__Data excerpt__:

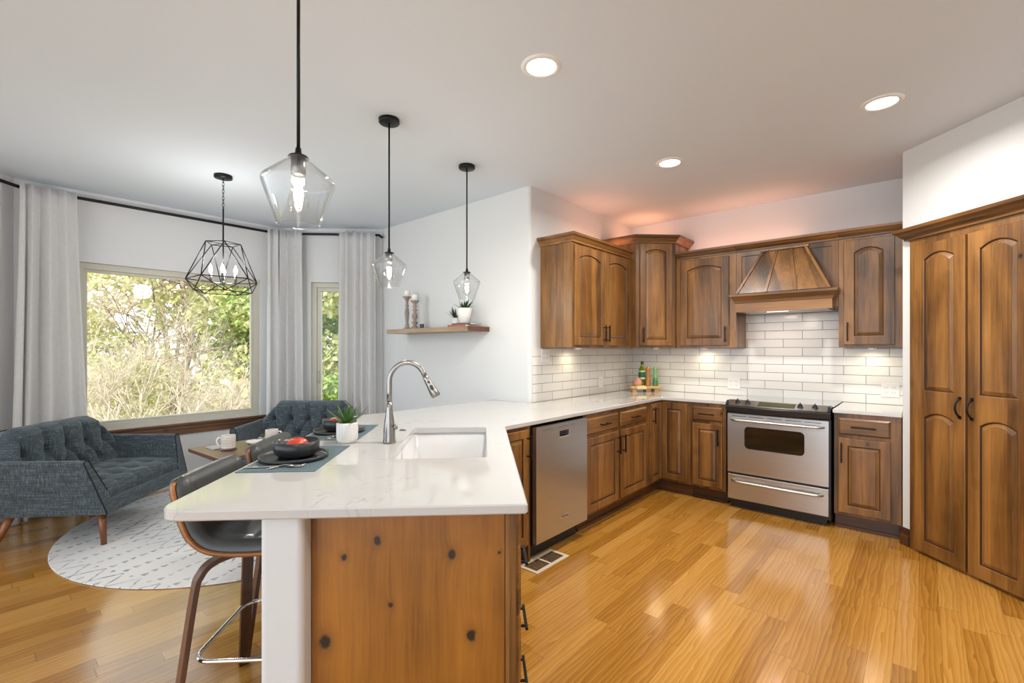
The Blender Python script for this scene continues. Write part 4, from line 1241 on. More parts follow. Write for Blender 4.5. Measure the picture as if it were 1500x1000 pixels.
# halved grapefruit
t = thing('fruit_half', 'cut red fruit half standing in the far black bowl', 'fruit', P(-0.95, 1.25, CT + 0.052), R(41))
m = MB(); loops = []
for k in range(9):
    a = PI/2*k/8; loops.append([(0.035*math.cos(a)*math.cos(b) if k < 8 else 0.0005*math.cos(b), 0.030*math.sin(a), 0.035*(math.cos(a) if k < 8 else 0.014)*math.sin(b)) for b in [2*PI*i/32 for i in range(32)]])
m.loft(loops, True, True, True).build('rind', M['rind'], t)
MB().loft([[(0.031*math.cos(b), -0.0003, 0.031*math.sin(b)) for b in [2*PI*i/32 for i in range(32)]], [(0.029*math.cos(b), -0.0022, 0.029*math.sin(b)) for b in [2*PI*i/32 for i in range(32)]]], cap0=True, cap1=True).build('flesh', M['grapefruit'], t)
t.location.z -= 0.006
def fork(a, b, label, z=CT + 0.0032):
    a = P(*a, z); b = P(*b, z); L = (b-a).length; ang = math.atan2(b.y-a.y, b.x-a.x)
    t = thing('fork', label, 'fork', a, ang, 'satin forks')
    m = MB(); loops = []
    for u, w, h in ((0, .006, .001), (.03, .009, .0025), (.3, .007, .002), (.55, .004, .005), (.68, .004, .009), (.76, .011, .008), (.82, .013, .005)):
        loops.append([(L*u, -w, h), (L*u, w, h), (L*u, w, h + .0022), (L*u, -w, h + .0022)])
    m.loft(loops, True, True, True, smooth=True)
    for y in (-.0105, -.0035, .0035, .0105):
        m.loft([[(L*u, y-ww, h), (L*u, y+ww, h), (L*u, y+ww, h+.002), (L*u, y-ww, h+.002)] for u, ww, h in ((.81, .0022, .005), (.92, .0018, .0035), (1, .0008, .007))], True, True, True)
    m.build('fork_body', M['flatware'], t)
def knife(a, b, label, z=CT + 0.0035, lift=0.018):
    a = P(*a, z); b = P(*b, z); L = (b-a).length; ang = math.atan2(b.y-a.y, b.x-a.x)
    t = thing('knife', label, 'knife', a, ang, 'satin knives'); t.rotation_euler = (0, -math.atan2(lift, L), ang)
    m = MB(); loops = []
    for u, w0, w1 in ((0, -.006, .006), (.02, -.008, .008), (.45, -.006, .006), (.5, -.006, .009), (.8, -.006, .010), (.95, -.004, .008), (1, .004, .006)):
        loops.append([(L*u, w0, 0.0), (L*u, w1, 0.0), (L*u, w1, .002), (L*u, w0, .002)])
    m.loft(loops, True, True, True).build('knife_body', M['flatware'], t)
fork((-1.045, 0.470), (-0.825, 0.480), 'fork lying on the near placemat')
knife((-0.955, 0.445), (-0.80, 0.60), 'knife lying across the near placemat against the plate', lift=0.012)
fork((-1.045, 1.08), (-0.84, 1.09), 'fork lying on the far placemat')
knife((-0.93, 1.055), (-0.815, 1.20), 'knife on the far placemat partly behind the succulent pot', lift=0.012)

# serving tray in the corner
ang = TH
tc = Vector((0.27, -0.25, CT))
t = thing('serving_riser', 'small light wood riser with feet in the counter corner', 'serving board', tc, ang)
MB().box(-0.165, 0.165, -0.085, 0.085, 0.040, 0.064).build('board', M['board'], t, bevel=0.003)
for x in (-0.12, 0.02, 0.11):
    MB().box(x - 0.022, x + 0.022, -0.06, 0.06, 0.0, 0.0395).build('foot', M['board'], t, bevel=0.002)
def on(dx, dy, z=0.0645):
    return tc + Vector((math.cos(ang)*dx - math.sin(ang)*dy, math.sin(ang)*dx + math.cos(ang)*dy, z))
t = thing('oil_bottle', 'green olive oil bottle with dark label at the back of the wood riser', 'bottle', on(-0.018, 0.035))
MB().lathe([(0.001, 0), (0.034, 0.0), (0.036, 0.005), (0.036, 0.155), (0.030, 0.180), (0.016, 0.205), (0.013, 0.235), (0.001, 0.235)], n=28).build('glass', M['olive_glass'], t)
MB().lathe([(0.0366, 0.045), (0.0366, 0.145)], n=28, cap0=False, cap1=False).build('label_band', M['bottle_label'], t)
MB().lathe([(0.037, 0.07), (0.037, 0.088)], n=28, cap0=False, cap1=False).lathe([(0.037, 0.148), (0.037, 0.16)], n=28, cap0=False, cap1=False).build('label_stripe', M['label_cream'], t)
MB().lathe([(0.015, 0.233), (0.015, 0.262), (0.001, 0.262)], n=20).build('cap', M['black_plastic'], t)
def mill(loc, label, lo, hi, h=0.205):
    t = thing('pepper_mill', label, 'pepper mill', loc, 0, 'pepper mills on the riser')
    MB().lathe([(0.001, 0), (0.029, 0), (0.030, 0.01), (0.026, 0.03), (0.028, 0.06), (0.024, 0.085), (0.001, 0.085)], n=24).build('base', lo, t)
    MB().lathe([(0.022, 0.0855), (0.020, 0.11), (0.019, 0.14), (0.024, 0.165), (0.022, 0.185), (0.014, 0.198), (0.004, 0.2), (0.005, 0.208), (0.001, 0.212)], n=24, cap0=False).build('head', hi, t)
mill(on(0.035, 0.0), 'brown turned wooden pepper mill on the riser', M['mill_wood'], M['mill_wood'])
mill(on(0.115, 0.0), 'green pepper mill at the right end of the riser', M['mill_green'], M['mill_pale'])
t = thing('clay_jar', 'pink garlic shaped clay jar at the left of the riser', 'jar', on(-0.075, 0.0))
MB().lathe([(0.001, 0), (0.030, 0), (0.043, 0.012), (0.047, 0.032), (0.040, 0.055), (0.022, 0.075), (0.008, 0.090), (0.001, 0.092)], n=28).build('body', M['pink_garlic'], t)
t = thing('folded_cloth', 'small beige cloth folded over the front edge of the riser', 'cloth', on(-0.055, -0.087, 0))
t.rotation_euler = (0, 0, ang)
MB().box(-0.05, 0.05, -0.002, 0.07, 0.0645, 0.068).box(-0.05, 0.05, -0.006, -0.0018, 0.035, 0.068).build('cloth', M['label_cream'], t, bevel=0.001)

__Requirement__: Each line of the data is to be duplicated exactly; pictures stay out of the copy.

__Output for this exercise__:
The Blender Python script for this scene continues. Write part 4, from line 1241 on. More parts follow. Write for Blender 4.5. Measure the picture as if it were 1500x1000 pixels.
# halved grapefruit
t = thing('fruit_half', 'cut red fruit half standing in the far black bowl', 'fruit', P(-0.95, 1.25, CT + 0.052), R(41))
m = MB(); loops = []
for k in range(9):
    a = PI/2*k/8; loops.append([(0.035*math.cos(a)*math.cos(b) if k < 8 else 0.0005*math.cos(b), 0.030*math.sin(a), 0.035*(math.cos(a) if k < 8 else 0.014)*math.sin(b)) for b in [2*PI*i/32 for i in range(32)]])
m.loft(loops, True, True, True).build('rind', M['rind'], t)
MB().loft([[(0.031*math.cos(b), -0.0003, 0.031*math.sin(b)) for b in [2*PI*i/32 for i in range(32)]], [(0.029*math.cos(b), -0.0022, 0.029*math.sin(b)) for b in [2*PI*i/32 for i in range(32)]]], cap0=True, cap1=True).build('flesh', M['grapefruit'], t)
t.location.z -= 0.006
def fork(a, b, label, z=CT + 0.0032):
    a = P(*a, z); b = P(*b, z); L = (b-a).length; ang = math.atan2(b.y-a.y, b.x-a.x)
    t = thing('fork', label, 'fork', a, ang, 'satin forks')
    m = MB(); loops = []
    for u, w, h in ((0, .006, .001), (.03, .009, .0025), (.3, .007, .002), (.55, .004, .005), (.68, .004, .009), (.76, .011, .008), (.82, .013, .005)):
        loops.append([(L*u, -w, h), (L*u, w, h), (L*u, w, h + .0022), (L*u, -w, h + .0022)])
    m.loft(loops, True, True, True, smooth=True)
    for y in (-.0105, -.0035, .0035, .0105):
        m.loft([[(L*u, y-ww, h), (L*u, y+ww, h), (L*u, y+ww, h+.002), (L*u, y-ww, h+.002)] for u, ww, h in ((.81, .0022, .005), (.92, .0018, .0035), (1, .0008, .007))], True, True, True)
    m.build('fork_body', M['flatware'], t)
def knife(a, b, label, z=CT + 0.0035, lift=0.018):
    a = P(*a, z); b = P(*b, z); L = (b-a).length; ang = math.atan2(b.y-a.y, b.x-a.x)
    t = thing('knife', label, 'knife', a, ang, 'satin knives'); t.rotation_euler = (0, -math.atan2(lift, L), ang)
    m = MB(); loops = []
    for u, w0, w1 in ((0, -.006, .006), (.02, -.008, .008), (.45, -.006, .006), (.5, -.006, .009), (.8, -.006, .010), (.95, -.004, .008), (1, .004, .006)):
        loops.append([(L*u, w0, 0.0), (L*u, w1, 0.0), (L*u, w1, .002), (L*u, w0, .002)])
    m.loft(loops, True, True, True).build('knife_body', M['flatware'], t)
fork((-1.045, 0.470), (-0.825, 0.480), 'fork lying on the near placemat')
knife((-0.955, 0.445), (-0.80, 0.60), 'knife lying across the near placemat against the plate', lift=0.012)
fork((-1.045, 1.08), (-0.84, 1.09), 'fork lying on the far placemat')
knife((-0.93, 1.055), (-0.815, 1.20), 'knife on the far placemat partly behind the succulent pot', lift=0.012)

# serving tray in the corner
ang = TH
tc = Vector((0.27, -0.25, CT))
t = thing('serving_riser', 'small light wood riser with feet in the counter corner', 'serving board', tc, ang)
MB().box(-0.165, 0.165, -0.085, 0.085, 0.040, 0.064).build('board', M['board'], t, bevel=0.003)
for x in (-0.12, 0.02, 0.11):
    MB().box(x - 0.022, x + 0.022, -0.06, 0.06, 0.0, 0.0395).build('foot', M['board'], t, bevel=0.002)
def on(dx, dy, z=0.0645):
    return tc + Vector((math.cos(ang)*dx - math.sin(ang)*dy, math.sin(ang)*dx + math.cos(ang)*dy, z))
t = thing('oil_bottle', 'green olive oil bottle with dark label at the back of the wood riser', 'bottle', on(-0.018, 0.035))
MB().lathe([(0.001, 0), (0.034, 0.0), (0.036, 0.005), (0.036, 0.155), (0.030, 0.180), (0.016, 0.205), (0.013, 0.235), (0.001, 0.235)], n=28).build('glass', M['olive_glass'], t)
MB().lathe([(0.0366, 0.045), (0.0366, 0.145)], n=28, cap0=False, cap1=False).build('label_band', M['bottle_label'], t)
MB().lathe([(0.037, 0.07), (0.037, 0.088)], n=28, cap0=False, cap1=False).lathe([(0.037, 0.148), (0.037, 0.16)], n=28, cap0=False, cap1=False).build('label_stripe', M['label_cream'], t)
MB().lathe([(0.015, 0.233), (0.015, 0.262), (0.001, 0.262)], n=20).build('cap', M['black_plastic'], t)
def mill(loc, label, lo, hi, h=0.205):
    t = thing('pepper_mill', label, 'pepper mill', loc, 0, 'pepper mills on the riser')
    MB().lathe([(0.001, 0), (0.029, 0), (0.030, 0.01), (0.026, 0.03), (0.028, 0.06), (0.024, 0.085), (0.001, 0.085)], n=24).build('base', lo, t)
    MB().lathe([(0.022, 0.0855), (0.020, 0.11), (0.019, 0.14), (0.024, 0.165), (0.022, 0.185), (0.014, 0.198), (0.004, 0.2), (0.005, 0.208), (0.001, 0.212)], n=24, cap0=False).build('head', hi, t)
mill(on(0.035, 0.0), 'brown turned wooden pepper mill on the riser', M['mill_wood'], M['mill_wood'])
mill(on(0.115, 0.0), 'green pepper mill at the right end of the riser', M['mill_green'], M['mill_pale'])
t = thing('clay_jar', 'pink garlic shaped clay jar at the left of the riser', 'jar', on(-0.075, 0.0))
MB().lathe([(0.001, 0), (0.030, 0), (0.043, 0.012), (0.047, 0.032), (0.040, 0.055), (0.022, 0.075), (0.008, 0.090), (0.001, 0.092)], n=28).build('body', M['pink_garlic'], t)
t = thing('folded_cloth', 'small beige cloth folded over the front edge of the riser', 'cloth', on(-0.055, -0.087, 0))
t.rotation_euler = (0, 0, ang)
MB().box(-0.05, 0.05, -0.002, 0.07, 0.0645, 0.068).box(-0.05, 0.05, -0.006, -0.0018, 0.035, 0.068).build('cloth', M['label_cream'], t, bevel=0.001)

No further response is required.